What you are asked to do
For each line in the data below that holds "scene", return a copy.

====== Input data ======

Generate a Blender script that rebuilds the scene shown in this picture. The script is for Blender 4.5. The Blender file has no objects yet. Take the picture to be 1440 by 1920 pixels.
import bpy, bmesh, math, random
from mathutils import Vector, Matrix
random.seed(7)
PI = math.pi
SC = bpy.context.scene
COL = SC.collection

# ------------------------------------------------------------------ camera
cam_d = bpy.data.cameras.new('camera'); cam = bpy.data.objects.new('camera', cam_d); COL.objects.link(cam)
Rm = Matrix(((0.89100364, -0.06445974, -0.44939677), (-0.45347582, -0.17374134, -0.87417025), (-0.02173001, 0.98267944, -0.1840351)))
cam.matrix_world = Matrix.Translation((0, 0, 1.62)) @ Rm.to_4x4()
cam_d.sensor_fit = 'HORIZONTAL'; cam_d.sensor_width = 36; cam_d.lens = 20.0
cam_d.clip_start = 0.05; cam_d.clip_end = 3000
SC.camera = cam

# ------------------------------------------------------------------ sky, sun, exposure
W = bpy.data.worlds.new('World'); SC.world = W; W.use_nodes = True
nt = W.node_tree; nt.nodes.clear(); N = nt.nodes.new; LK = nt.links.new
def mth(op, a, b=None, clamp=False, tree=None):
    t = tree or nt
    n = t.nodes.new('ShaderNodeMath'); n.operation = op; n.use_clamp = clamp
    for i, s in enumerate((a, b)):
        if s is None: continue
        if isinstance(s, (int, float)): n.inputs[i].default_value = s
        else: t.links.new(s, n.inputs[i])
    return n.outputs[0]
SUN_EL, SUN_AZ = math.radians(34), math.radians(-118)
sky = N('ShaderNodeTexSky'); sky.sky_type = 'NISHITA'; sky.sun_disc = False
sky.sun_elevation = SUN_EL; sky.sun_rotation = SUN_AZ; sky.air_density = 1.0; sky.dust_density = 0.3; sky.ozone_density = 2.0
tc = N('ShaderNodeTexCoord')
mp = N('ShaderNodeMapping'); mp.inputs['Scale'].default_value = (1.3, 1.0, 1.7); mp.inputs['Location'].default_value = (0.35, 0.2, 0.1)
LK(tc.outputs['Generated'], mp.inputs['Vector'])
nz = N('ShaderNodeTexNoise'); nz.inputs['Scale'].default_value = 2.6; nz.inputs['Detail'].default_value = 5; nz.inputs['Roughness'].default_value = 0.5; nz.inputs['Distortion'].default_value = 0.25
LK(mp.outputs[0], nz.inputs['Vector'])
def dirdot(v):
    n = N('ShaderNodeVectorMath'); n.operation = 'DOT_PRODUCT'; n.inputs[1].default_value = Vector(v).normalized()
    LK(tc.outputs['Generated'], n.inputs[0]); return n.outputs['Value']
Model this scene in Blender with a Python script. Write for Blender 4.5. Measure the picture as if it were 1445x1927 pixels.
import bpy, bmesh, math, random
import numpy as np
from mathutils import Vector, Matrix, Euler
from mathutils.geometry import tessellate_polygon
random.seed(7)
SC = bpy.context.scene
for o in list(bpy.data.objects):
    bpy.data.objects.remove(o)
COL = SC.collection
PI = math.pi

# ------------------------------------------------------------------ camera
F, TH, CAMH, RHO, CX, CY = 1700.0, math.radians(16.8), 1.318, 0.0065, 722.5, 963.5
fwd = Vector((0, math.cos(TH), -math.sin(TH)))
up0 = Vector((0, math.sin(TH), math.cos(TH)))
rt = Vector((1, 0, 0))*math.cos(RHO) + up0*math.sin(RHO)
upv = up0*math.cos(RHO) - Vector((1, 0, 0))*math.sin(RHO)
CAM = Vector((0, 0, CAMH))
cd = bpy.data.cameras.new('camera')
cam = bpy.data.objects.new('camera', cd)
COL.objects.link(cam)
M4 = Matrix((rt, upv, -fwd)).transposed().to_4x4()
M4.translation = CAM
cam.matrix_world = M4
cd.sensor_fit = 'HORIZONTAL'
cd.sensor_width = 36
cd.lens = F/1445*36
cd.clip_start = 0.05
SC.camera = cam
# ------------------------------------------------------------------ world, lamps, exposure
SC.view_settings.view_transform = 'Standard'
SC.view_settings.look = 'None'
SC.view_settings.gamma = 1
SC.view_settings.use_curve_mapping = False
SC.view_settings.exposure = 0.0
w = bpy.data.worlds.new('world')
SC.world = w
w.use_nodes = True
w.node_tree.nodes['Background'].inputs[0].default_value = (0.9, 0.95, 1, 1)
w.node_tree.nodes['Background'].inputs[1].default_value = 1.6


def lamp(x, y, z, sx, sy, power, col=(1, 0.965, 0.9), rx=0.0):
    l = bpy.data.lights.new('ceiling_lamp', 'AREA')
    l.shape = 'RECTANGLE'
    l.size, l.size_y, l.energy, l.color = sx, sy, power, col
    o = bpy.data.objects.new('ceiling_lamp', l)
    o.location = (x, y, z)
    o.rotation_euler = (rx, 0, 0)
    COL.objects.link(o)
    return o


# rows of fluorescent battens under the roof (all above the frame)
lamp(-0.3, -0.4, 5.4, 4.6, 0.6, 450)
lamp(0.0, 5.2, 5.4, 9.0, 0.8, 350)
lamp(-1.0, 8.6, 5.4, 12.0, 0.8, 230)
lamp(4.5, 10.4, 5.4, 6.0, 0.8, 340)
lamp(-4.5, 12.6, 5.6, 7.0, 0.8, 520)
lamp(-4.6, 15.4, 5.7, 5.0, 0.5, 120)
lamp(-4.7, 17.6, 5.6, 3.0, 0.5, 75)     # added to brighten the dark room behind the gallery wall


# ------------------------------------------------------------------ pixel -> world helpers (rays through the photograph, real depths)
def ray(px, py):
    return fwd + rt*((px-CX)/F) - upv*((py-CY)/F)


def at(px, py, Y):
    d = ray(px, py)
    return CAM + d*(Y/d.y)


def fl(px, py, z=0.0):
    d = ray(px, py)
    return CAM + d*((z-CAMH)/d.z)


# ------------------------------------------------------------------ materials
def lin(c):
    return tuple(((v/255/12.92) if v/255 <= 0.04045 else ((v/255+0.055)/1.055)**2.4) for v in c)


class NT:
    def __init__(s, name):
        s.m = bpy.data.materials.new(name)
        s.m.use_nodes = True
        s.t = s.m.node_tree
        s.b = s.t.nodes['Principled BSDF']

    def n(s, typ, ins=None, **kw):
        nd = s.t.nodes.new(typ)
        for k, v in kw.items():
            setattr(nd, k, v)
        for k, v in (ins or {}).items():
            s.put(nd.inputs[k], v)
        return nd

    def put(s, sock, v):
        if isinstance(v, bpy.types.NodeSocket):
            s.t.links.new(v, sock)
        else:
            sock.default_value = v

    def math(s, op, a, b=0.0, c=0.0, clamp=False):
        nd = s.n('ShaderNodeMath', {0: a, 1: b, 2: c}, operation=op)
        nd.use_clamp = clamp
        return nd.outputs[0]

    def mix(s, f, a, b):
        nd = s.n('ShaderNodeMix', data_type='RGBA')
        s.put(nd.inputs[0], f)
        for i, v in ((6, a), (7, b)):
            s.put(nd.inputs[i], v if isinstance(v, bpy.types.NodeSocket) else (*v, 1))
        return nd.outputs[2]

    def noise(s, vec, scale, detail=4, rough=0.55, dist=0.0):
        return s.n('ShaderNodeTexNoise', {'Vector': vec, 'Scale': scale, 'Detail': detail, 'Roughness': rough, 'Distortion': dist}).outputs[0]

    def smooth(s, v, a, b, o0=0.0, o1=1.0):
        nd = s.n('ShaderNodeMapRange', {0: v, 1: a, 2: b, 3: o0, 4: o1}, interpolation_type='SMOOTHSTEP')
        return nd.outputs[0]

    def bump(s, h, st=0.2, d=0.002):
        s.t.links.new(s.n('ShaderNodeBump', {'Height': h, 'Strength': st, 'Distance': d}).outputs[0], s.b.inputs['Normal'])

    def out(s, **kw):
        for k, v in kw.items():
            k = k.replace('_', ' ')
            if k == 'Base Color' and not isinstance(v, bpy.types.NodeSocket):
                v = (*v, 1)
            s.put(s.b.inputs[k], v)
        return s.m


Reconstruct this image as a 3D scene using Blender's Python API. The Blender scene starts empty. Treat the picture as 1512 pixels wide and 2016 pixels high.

======

Exercise result
Generate a Blender script that rebuilds the scene shown in this picture. The script is for Blender 4.5. The Blender file has no objects yet. Take the picture to be 1440 by 1920 pixels.
SC = bpy.context.scene
Model this scene in Blender with a Python script. Write for Blender 4.5. Measure the picture as if it were 1445x1927 pixels.
SC = bpy.context.scene
Reconstruct this image as a 3D scene using Blender's Python API. The Blender scene starts empty. Treat the picture as 1512 pixels wide and 2016 pixels high.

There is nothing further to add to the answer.